Now we get to the part where we discuss my opinion, no matter how utterly inconsequential it may be. Don't care, you say? Click a link or hit the back button! This is the best book I have read in years. And that is really saying something considering it's a dystopia. As a rule, I'm not fond of dystopian plotlines. I find them depressing and they usually run counter to my main motivation for reading, which is mental escape to a better world. You could not pay me any amount of money to visit Mr. Creed's version of the world in 2036. And yet, there was one very cool plot device which took the edge off all those horrors: Reformation.

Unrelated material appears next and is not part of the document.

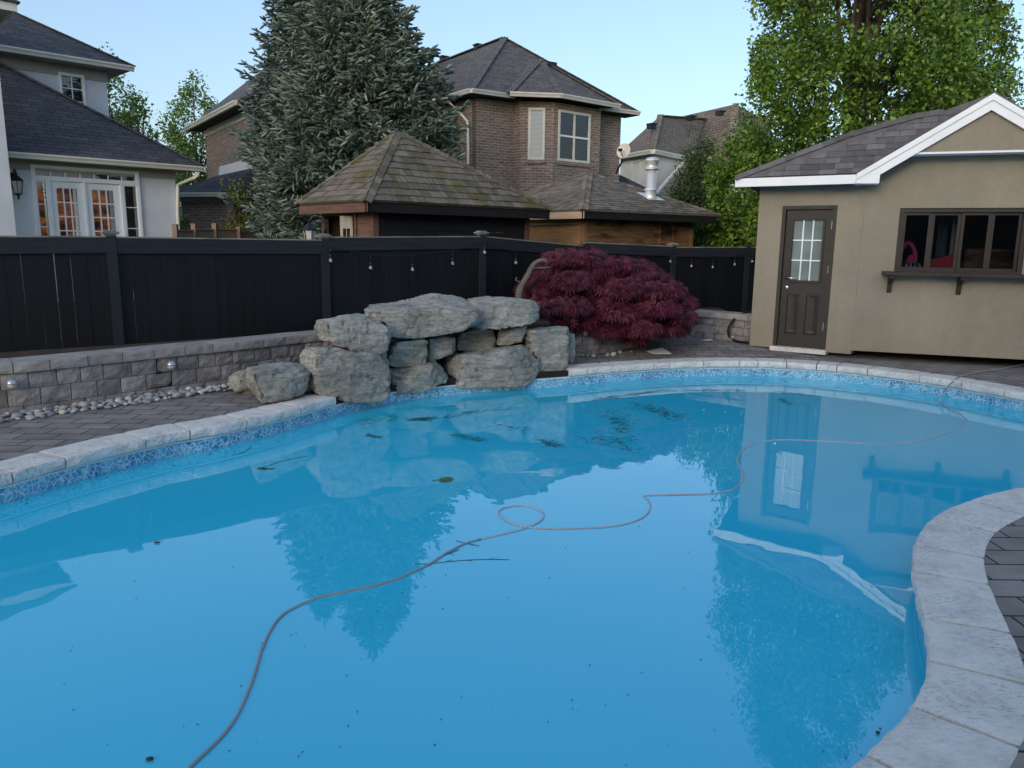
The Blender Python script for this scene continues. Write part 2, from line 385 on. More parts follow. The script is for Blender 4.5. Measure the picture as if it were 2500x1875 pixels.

I'm sure it's no coincidence that the church has used this term in the past, most notably pertaining to the movement precipitated by Martin Luther nailing his 95 theses to the door in Wittenberg. But when members of the Body of Christ in 2036 use the term, they are talking about something else entirely. It's a process by which the brain is enhanced in some very cool ways:

1. Infodump. You get a top-notch university education in seconds! Plus, while they're at it, they give you full fluency in several foreign languages and the ENTIRE Bible. That alone would be worth the price of admission, but wait! there's more...

2. Better, stronger, faster. Reformed saints can do lots of things out of the range of normal human beings. It's not quite Superman, but in many cases, pretty darn close. No one leaped over an entire building, but four stories is nothing to sneeze at. And if a reformed saint sees bullets coming, their mindware hardens the skin's entry point at the molecular level to make it impenetrable. And they CAN see bullets coming because all their senses are ultra-heightened. Their minds can slow down split-second events like a slo-mo camera. They can hear heartbeats down the hall and they can smell the minute changes that signal a change in sweat secretion due to fear or lying. How cool would it be to be able to detect lies by smell?

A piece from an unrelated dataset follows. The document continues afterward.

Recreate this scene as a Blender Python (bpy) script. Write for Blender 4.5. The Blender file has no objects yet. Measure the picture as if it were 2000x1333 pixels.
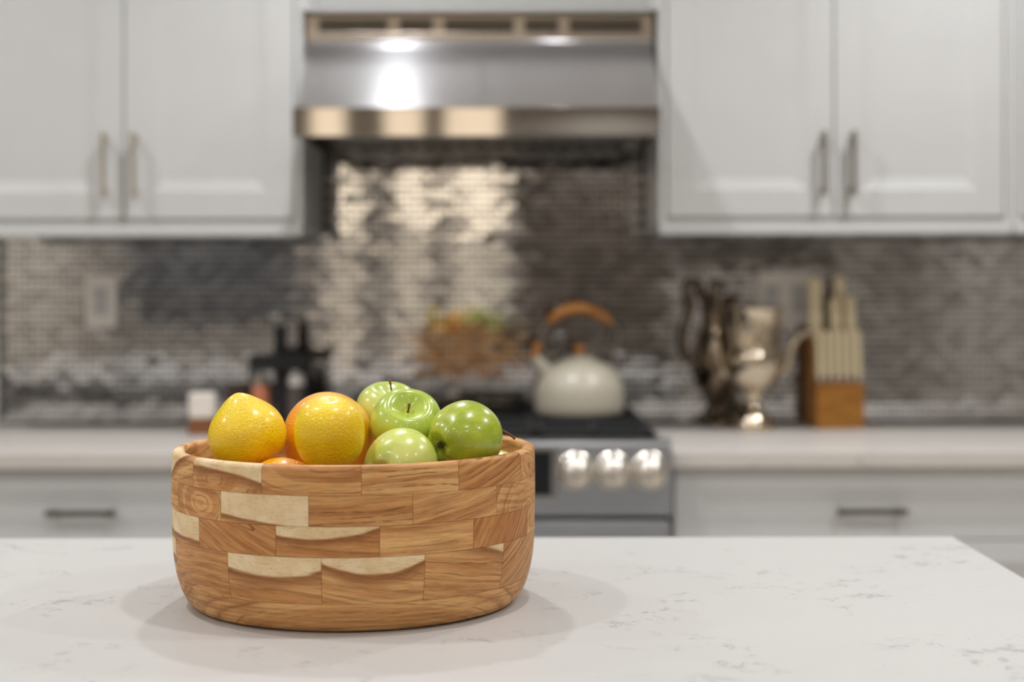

3. Spiritual enhancement. Having the entire text of the Bible at your instant disposal would be great by itself, but that's only the beginning. Reformed saints can literally see angels and demons and most of them can even sense the presence of the Almighty. Some of them can even see souls of mortals, both Christian and non.

4. Telepathy, i.e. mind-speaking. Talking to other reformed saints without opening your mouth or even looking at them. You don't even have to be in the same room. I think there was a range outside of which the brainwaves couldn't travel, but it's still absolute-zero cool.

Add to all these brainwave goodies a bunch of futuristic gadgets that Bill Gates would give his left hand for (com-vision: computers mounted on the insides of eyeglasses, boots that allow you to climb any surface, electrocuting gloves, etc, etc) and you've got a very compelling world where I didn't seem to mind spending time despite the fact that it was frighteningly realistic in numerous very bad ways.

So do I recommend this book? Absolutely. I got a free review copy, but I also paid to get an autographed copy for my collection, and I bought at least four copies as gifts. Frank's sequel, War of Attrition, is due out later this year. Guess who will be first in line to read it?